J’ai une filleule, elle a 15 ans, c’est dire…
Un jour qu’elle semblait particulièrement bien disposée, je sautai sur l’occasion de prendre mon rôle de marraine enfin au sérieux.
Il s’ensuivit un échange des plus étranges…
- - Ma chérie, comment vas-tu en ce moment ?
- - Tranquille.
- - Et le lycée ?
- - C’est gavé grave.
A ce moment de la conversation, j’eus quelques doutes sur les capacités intellectuelles de ma protégée. Cependant, je ne me décourageai pas :
- - Tu sais, à ton âge, moi aussi j’avais quelques difficultés à communiquer avec mon entourage… Mais, je suis ta marraine, tu peux tout me dire.
Je lui entourai les épaules d’un geste affectueux, l’incitant ainsi à s’épancher sans retenue.
Elle se dégagea, planta ses yeux bleus dans les miens et lâcha :
- - Stave…
La perplexité me laissa sans voix. Quel langage était-ce donc ? Cette enfant était-elle plus atteinte que je ne le pensais ?
- - Stave ? répétai-je doucement.
- - Pas stave, stave ! Tu dis stave, faut prononcer « staive » !
- - Ah ? Mais de quelle langue s’agit-il exactement ?
- - Dis-donc, t’es bolos toi ! Faudrait qu’t’arrêtes de parler qu’à des vieux…
Cet échange devenait de plus en plus étrange…
Soudain, son visage s’illumina, elle m’attrapa le poignet pour détailler une vieille breloque qui me servait de bijou.
- - Waaaa, trop stylééééééé ! s’exclama-t-elle, ravie, fais gaffe à pas t’le faire douiller !
Je ne cherchai pas à traduire, il était évident qu’elle avait un sérieux problème de vocabulaire.
- - Il est beau n’est-ce pas ? répondis-je, heureuse de la voir enfin sourire.
- - Trop aps !
- - Tu veux l’essayer ?
- - Je peux ?
- - Bien sûr ! Regarde, on le met comme ça.
Elle prit le bracelet, l’accrocha à son poignet.
- - Comasse ?
- - Hé ho ! Pousse pas trop, d’accord ? Vous avez peut-être l’habitude de vous traiter de c…..sse, mais n’oublie pas qui JE suis ! Un peu de respect, je te prie !

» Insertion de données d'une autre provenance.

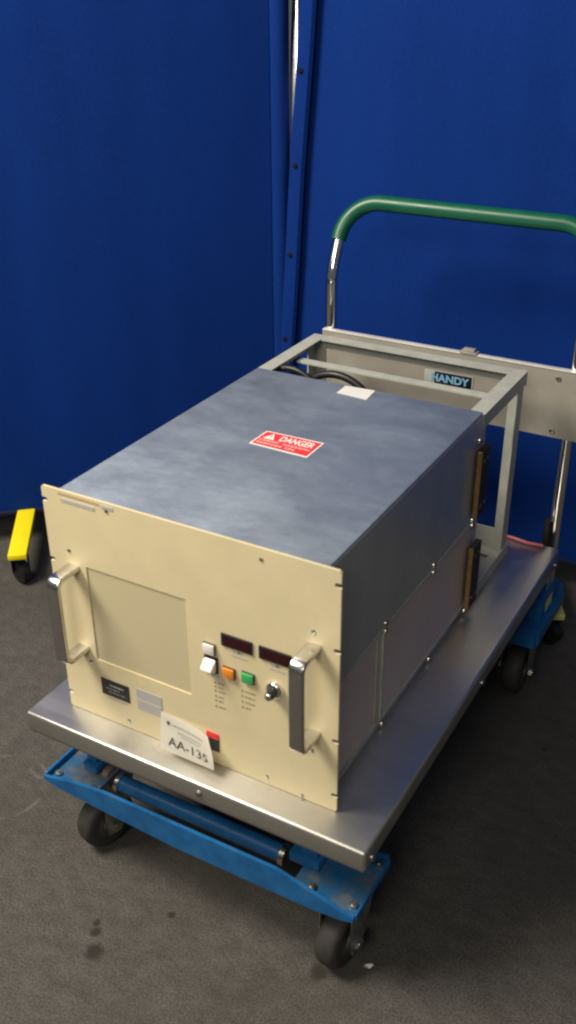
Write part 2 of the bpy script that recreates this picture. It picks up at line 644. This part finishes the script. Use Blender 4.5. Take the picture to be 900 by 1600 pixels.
obj('fabric', fabric_sheet(1.5, 0, 2.6, lambda z: edge_x(z + PB) + 0.012, 0.0035, seed=8), M['fabric'], rp, True)
bm = bmesh.new()
nz = 50
sec = [(0.0, 0.001), (0.004, -0.004), (0.018, -0.006), (0.034, -0.004), (0.040, 0.003), (0.036, 0.009), (0.004, 0.009)]
rings = []
for k in range(nz + 1):
    z = 2.6 * k / nz
    wob = 0.0012 * sin(z * 6) + 0.0008 * sin(z * 13)
    rings.append([bm.verts.new((edge_x(z + PB) + a + wob, -0.020 + b, z)) for a, b in sec])
for k in range(nz):
    for i in range(len(sec)):
        j = (i + 1) % len(sec)
        bm.faces.new((rings[k][i], rings[k][j], rings[k + 1][j], rings[k + 1][i]))
bm.faces.new(rings[0][::-1])
bm.faces.new(rings[-1])
strip = obj('snap_strip', bm, M['fabric'], rp, True)
for z in (0.8416, 0.6394, 0.431, 0.2166, 0.005, 1.05, 1.26):
    bm = bmesh.new()
    lathe(bm, [(0, .0065), (.0025, .006), (.004, .003)], (edge_x(z) + 0.0165, -0.0255, z - PB), (0, -1, 0), 16)
    obj('snap', bm, M['snap'], strip, True)
bm = bmesh.new()
cyl(bm, (0.005, -.002, 0.62 - PB), (-.135, .268, 2.05 - PB), 0.0160, n=32)
obj('pole', bm, M['pole'], rp, True)
bm = boxes([(0.0, 1.5, -0.004, 0.015, -0.006, 0.006)], 0.002)
obj('hem', bm, M['hem'], rp, True)
partition_foot(rp, 0.672, 0.046, 0.275, M['pale_yellow'], 0.5)

# ------------------------------------------------------------------ lift cart
cart = thing('lift_cart', 'low steel platform lift cart with blue base and green gripped push handle', 'cart', (0.249, 0.40, FZ))


def cpart(name, bm, mat, smooth=True, parent=None, label=None):
    """cart part given in world coordinates"""
    if parent is None:
        bmesh.ops.translate(bm, vec=(-0.249, -0.40, -FZ), verts=bm.verts)
    else:
        bmesh.ops.translate(bm, vec=(-0.249, -0.40, -FZ), verts=bm.verts)
    o = obj(name, bm, mat, parent or cart, smooth)
    if label:
        o['label'] = label
    return o


def split(bm, name, mat):
    """every loose block of a mesh becomes a part of its own"""
    left = set(bm.verts)
    while left:
        st = [left.pop()]
        isl = set(st)
        while st:
            v = st.pop()
            for e in v.link_edges:
                w = e.other_vert(v)
                if w not in isl:
                    isl.add(w)
                    left.discard(w)
                    st.append(w)
        nb = bmesh.new()
        mp = {v: nb.verts.new(v.co) for v in isl}
        for f in {f for v in isl for f in v.link_faces}:
            nb.faces.new([mp[v] for v in f.verts])
        cpart(name, nb, mat, False)
    bm.free()


TX0, TX1, TY0, TY1 = -0.055, 0.552, -0.054, 0.863
bm = bmesh.new()
box(bm, TX0, TX1, TY0, TY1, -0.037, 0.0, bev=0.0055, seg=5)
tray = cpart('platform', bm, M['tray'])
bm = boxes([(TX0 + .004, TX1 - .004, TY0 + .004, TY1 - .004, -0.041, -0.0372)], 0.001)
cpart('platform_lip', bm, M['zinc'], parent=tray)
for p, a in (((0.281, TY0, -0.017), (0, -1, 0)), ((TX1, -0.032, -0.024), (1, 0, 0)), ((TX1, 0.405, -0.026), (1, 0, 0)), ((TX1, 0.835, -0.024), (1, 0, 0))):
    bm = bmesh.new()
    lathe(bm, [(0, .0055), (.002, .0053), (.0038, .0035), (.0042, .001)], p, a, 14)
    cpart('screw', bm, M['zinc'], parent=tray)

# base: front and rear cross beams, side rails, scissor arms
bm = plate_xz([(-.043, -.1385), (.03, -.122), (.085, -.1155), (.405, -.1135), (.470, -.129), (.534, -.146), (.534, -.152), (.516, -.158),
               (.468, -.163), (.22, -.1655), (.10, -.159), (-.02, -.151), (-.043, -.1445)], [], -0.048, -0.042)
beam = cpart('front_beam', bm, M['blue'], False)
bm = boxes([(-.041, .052, -.0415, .075, -.1515, -.146), (.425, .5325, -.0415, .075, -.1515, -.146)], 0.001)
split(bm, 'corner_plate', M['plate_worn'])
bm = boxes([(-.041, .5325, .0752, .081, -.172, -.139)], 0.001)
cpart('cross_member', bm, M['blue'], False)
bm = boxes([(.5327, .5365, -.040, .078, -.157, -.1435), (-.0465, -.0412, -.040, .078, -.152, -.136)], 0.0012)
split(bm, 'end_lip', M['blue'])
for x0, x1, x2, x3 in ((.000, .030, .006, .026), (.400, .452, .418, .446)):
    ab = cpart('axle_block', boxes([(x0, x1, .002, .058, -.1458, -.127)], .003), M['blue'])
    cpart('block_cap', boxes([(x2, x3, .008, .05, -.1268, -.113)], .003), M['blue'], parent=ab)
bm = bmesh.new()
cyl(bm, (.060, .022, -.163), (.385, .022, -.163), 0.0145, n=32)
cpart('roller', bm, M['blue'])
for x0, x1 in ((.0585, .066), (.378, .3865)):
    cpart('roller_collar', cyl(bmesh.new(), (x0, .022, -.163), (x1, .022, -.163), 0.0175, n=32), M['screw'])
bm = bmesh.new()
cyl(bm, (.034, .022, -.158), (.046, .022, -.158), 0.0195, n=28)
cpart('roller_disc', bm, simple('rusty_disc', (0.24, 0.18, 0.12), 0.6, 0.3, 0.3, 60))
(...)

Sa sœur aînée fit irruption dans la pièce, intriguée par ma tirade suraigüe :
- - C’est quoi l’blème ?
La cadette lui fit un compte-rendu de la situation dans un dialecte des plus incompréhensibles. Je me doutai bien que j’en prenais pour mon grade car elles étaient hilares, ce qui acheva de me mettre au comble de l’exaspération.
- - Oh, des barres ! hoqueta ma filleule, la cassos !
- - Encore plus à l’ouest que je ne pensais, renchérit l’autre insolente, ignorant totalement ma présence.
Défaillante d’agacement, je leur ordonnai de s’expliquer ou de s’extraire immédiatement de ma vue.
- - Marraine chérie, c’est comasse, pardon, « comme ça » qu’on parle aujourd’hui. C’est le langage des djeun’s. Allez, on va t’expliquer…
- - Tu sais, à part ça, t’es plutôt fraîche pour ton âge, crut bon d’ajouter l’aînée, sourire aux lèvres.
Non, je ne traduirai aucun de leurs propos, il n’y a aucune raison pour que je sois la seule à me taper l’affiche!
Certes, ce billet est une rediff d'Août 2009, si certaines expressions ont cédé la place à de nouvelles, d'autres demeurent d'actualité.